Developing Skills That Matter
Once the skillset of the team is identified, it is necessary to support meaningful and aligned growth by weaving development into everyday work.
On the Individual Level:
- Self-reflection & curiosity. Encourage regular reflection on strengths and growth areas. Let people follow what energizes them.
- Mentorship and learning resources. Support courses, design challenges, or peer coaching that match their goals and role context.
- Community & exposure. Create space to connect with others through events, talks, or cross-team projects.
On the Team Level:
- Create a Team Skills Map. Combine individual T’s into a collective team map to identify strengths, overlaps, and skill gaps.
- Create skill rotation opportunities. Let designers stretch into new focus areas temporarily (e.g., research, systems, motion).
- Run internal knowledge shares. Team talks, critique circles, and informal lightning rounds make learning contagious.
- Identify need. Determine if any new general or specialized skills are required by the business, project, or industry trends
- Use project assignments intentionally. Align growth goals with real project work because this is where the learning sticks.
Continuous Assessment: Keeping Growth Aligned with Reality
Great teams don’t just add skills, they adapt them.
- Do regular team health checks. Quarterly skill map reviews or team retros help track progress and surface needs early.
- Evolve roles with the work. The skillset needed at MVP is not the same as what’s needed to scale. Don’t be afraid to rebalance.

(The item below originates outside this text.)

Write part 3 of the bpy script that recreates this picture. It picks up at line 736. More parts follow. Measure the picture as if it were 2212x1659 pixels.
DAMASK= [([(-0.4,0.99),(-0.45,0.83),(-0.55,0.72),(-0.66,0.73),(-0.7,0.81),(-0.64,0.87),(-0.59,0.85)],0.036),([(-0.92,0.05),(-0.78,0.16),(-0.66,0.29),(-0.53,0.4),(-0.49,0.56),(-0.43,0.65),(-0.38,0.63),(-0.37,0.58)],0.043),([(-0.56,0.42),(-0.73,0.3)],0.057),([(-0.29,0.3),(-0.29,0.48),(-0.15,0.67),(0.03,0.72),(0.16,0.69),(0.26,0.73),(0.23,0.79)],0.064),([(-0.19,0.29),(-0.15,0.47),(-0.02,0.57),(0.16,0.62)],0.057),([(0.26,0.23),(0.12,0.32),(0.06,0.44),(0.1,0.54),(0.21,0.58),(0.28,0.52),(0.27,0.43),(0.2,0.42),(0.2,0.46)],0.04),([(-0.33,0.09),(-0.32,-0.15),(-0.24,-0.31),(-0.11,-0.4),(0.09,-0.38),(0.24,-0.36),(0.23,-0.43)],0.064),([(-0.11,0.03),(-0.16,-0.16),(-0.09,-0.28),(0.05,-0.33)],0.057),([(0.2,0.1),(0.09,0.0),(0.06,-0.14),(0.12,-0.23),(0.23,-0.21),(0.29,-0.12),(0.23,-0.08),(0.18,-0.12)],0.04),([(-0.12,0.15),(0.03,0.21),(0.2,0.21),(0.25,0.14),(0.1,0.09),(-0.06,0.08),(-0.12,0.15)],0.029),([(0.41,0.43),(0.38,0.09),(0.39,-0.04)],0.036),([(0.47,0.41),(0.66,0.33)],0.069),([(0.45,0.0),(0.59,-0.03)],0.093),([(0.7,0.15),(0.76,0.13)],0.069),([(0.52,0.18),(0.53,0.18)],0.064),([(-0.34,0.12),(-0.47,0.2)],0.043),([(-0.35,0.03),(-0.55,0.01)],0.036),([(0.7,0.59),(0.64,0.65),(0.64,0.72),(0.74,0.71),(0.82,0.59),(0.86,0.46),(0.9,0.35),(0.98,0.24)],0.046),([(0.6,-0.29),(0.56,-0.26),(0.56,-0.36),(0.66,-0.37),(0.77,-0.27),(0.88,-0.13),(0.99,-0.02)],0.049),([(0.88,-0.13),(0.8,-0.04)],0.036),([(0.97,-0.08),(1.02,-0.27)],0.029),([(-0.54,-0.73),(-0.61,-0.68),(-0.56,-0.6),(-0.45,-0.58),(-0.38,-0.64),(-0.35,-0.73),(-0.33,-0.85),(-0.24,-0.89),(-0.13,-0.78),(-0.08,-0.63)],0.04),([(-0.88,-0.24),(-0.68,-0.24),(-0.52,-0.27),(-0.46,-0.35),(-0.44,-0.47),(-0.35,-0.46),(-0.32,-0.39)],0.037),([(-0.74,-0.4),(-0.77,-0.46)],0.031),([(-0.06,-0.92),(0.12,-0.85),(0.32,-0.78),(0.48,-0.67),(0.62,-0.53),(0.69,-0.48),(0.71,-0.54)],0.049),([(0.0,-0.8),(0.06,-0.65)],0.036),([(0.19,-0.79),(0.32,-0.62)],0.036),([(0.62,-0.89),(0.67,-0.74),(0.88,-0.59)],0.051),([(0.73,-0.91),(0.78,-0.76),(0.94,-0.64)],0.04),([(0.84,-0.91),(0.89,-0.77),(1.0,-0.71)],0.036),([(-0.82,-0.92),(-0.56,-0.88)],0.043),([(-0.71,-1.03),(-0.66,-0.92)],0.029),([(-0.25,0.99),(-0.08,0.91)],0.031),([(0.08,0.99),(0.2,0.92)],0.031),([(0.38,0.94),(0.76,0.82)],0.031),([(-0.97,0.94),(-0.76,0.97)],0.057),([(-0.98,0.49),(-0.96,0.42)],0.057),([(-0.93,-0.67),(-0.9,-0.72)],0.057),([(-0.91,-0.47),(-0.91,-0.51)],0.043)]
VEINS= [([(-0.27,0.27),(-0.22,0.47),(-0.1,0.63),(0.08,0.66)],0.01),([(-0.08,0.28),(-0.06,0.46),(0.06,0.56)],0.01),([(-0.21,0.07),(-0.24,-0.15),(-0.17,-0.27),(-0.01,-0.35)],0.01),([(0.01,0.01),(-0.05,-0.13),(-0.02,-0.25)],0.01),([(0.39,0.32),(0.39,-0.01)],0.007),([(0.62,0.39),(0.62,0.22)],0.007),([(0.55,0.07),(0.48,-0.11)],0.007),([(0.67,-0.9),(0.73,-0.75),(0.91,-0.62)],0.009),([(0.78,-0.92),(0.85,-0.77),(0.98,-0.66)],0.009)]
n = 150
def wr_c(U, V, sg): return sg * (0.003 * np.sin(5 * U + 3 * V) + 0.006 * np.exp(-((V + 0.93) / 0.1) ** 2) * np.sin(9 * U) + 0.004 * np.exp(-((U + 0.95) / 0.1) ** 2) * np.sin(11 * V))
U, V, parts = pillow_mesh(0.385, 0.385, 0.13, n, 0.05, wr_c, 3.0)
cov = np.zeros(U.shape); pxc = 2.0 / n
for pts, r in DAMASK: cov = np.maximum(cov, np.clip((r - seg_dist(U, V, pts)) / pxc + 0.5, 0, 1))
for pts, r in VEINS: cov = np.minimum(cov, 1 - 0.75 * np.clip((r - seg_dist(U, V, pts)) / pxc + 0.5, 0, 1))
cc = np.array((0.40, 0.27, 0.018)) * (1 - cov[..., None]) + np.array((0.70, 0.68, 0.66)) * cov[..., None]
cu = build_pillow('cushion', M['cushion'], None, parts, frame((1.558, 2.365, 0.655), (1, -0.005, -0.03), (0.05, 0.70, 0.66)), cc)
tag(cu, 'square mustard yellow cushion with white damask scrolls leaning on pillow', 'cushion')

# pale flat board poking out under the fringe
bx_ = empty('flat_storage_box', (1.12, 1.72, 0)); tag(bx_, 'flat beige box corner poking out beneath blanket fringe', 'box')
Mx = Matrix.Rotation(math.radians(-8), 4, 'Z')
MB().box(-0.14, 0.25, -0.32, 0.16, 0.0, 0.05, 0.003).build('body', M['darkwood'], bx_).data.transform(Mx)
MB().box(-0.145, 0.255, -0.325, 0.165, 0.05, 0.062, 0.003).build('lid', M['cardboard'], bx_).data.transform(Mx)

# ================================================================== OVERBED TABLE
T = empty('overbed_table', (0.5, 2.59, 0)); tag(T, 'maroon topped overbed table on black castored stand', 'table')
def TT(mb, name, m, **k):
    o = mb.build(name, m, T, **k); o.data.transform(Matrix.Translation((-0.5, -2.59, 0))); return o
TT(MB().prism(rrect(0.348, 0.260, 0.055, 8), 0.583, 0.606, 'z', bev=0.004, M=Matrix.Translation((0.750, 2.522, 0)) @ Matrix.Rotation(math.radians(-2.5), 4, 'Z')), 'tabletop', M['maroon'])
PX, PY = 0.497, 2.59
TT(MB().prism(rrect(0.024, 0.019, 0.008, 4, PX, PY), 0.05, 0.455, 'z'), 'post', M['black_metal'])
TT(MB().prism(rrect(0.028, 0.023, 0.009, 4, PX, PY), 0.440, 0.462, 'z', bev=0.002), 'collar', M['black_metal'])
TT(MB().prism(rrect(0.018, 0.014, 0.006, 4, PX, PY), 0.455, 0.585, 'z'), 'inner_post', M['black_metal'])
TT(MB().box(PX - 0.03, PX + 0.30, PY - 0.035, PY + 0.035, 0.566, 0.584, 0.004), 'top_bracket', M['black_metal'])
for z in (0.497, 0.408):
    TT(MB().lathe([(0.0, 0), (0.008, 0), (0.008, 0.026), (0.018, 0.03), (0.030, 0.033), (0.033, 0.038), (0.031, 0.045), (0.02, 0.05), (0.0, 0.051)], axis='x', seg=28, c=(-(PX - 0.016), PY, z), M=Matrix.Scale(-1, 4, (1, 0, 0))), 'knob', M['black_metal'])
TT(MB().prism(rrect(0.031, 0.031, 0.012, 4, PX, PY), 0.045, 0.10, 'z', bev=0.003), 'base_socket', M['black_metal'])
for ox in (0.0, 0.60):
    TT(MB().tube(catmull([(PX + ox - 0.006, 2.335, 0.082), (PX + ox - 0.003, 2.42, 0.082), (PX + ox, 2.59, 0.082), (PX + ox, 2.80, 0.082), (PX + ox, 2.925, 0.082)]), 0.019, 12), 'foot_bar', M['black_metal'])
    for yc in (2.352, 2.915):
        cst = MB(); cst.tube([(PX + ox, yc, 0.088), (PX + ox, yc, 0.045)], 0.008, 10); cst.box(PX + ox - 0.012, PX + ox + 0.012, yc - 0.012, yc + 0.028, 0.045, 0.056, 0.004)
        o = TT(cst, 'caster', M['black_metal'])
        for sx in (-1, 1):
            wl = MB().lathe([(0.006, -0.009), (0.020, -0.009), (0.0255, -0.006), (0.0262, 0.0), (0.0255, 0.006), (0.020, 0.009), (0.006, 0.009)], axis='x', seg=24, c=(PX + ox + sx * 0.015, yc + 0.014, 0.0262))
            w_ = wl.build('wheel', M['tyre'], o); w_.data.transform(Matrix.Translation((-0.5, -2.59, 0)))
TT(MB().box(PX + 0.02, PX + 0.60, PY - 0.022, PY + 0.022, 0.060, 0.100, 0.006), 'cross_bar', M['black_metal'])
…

- Know when to hire vs. grow. If a capability is critical but no one wants to own it or it’s too far out of reach, it may be time to bring in new expertise.
Building a Balanced Team Strategy
Whether the team is at the stage of scaling or restructuring, decisions about building a team should be made intentionally and not reactively.
- Hire for team shape, not individual genius. Look at what the team needs in terms of complementary strengths.
- Restructure roles when needed. Strategic realignment can unlock energy and better match designers to their evolving skillsets.
- Set clear growth expectations. Normalize development in 1:1s, project planning, and performance check-ins. Learning is part of the job, not a side project.
Wrapping up
Just like great products, great teams don’t happen by accident; they’re intentionally shaped, tested, and iterated. As designers, we’re trained to think in systems, understand user needs, and balance form with function. Growing personal skills or building a strong creative team is no different.
The ideal balance of T-shaped specialists isn’t a static formula, but it’s a dynamic framework that adapts to people, goals, and the context. It’s about pairing depth with breadth, individual growth with team evolution, and structure with flexibility. It’s about understanding that not every gap needs filling right away, and not every strength needs to be the same.
Whether you’re mentoring juniors, managing seniors, or designing the next hire, your role as a leader is to recognise potential, create opportunity, and shape an environment where complementary skills can thrive. Balance is never permanent, but with the right mindset and tools, it becomes sustainable.
In the end, building effective creative teams isn’t just an operational task. It’s one of the most impactful design challenges and one of the most rewarding when we get it right.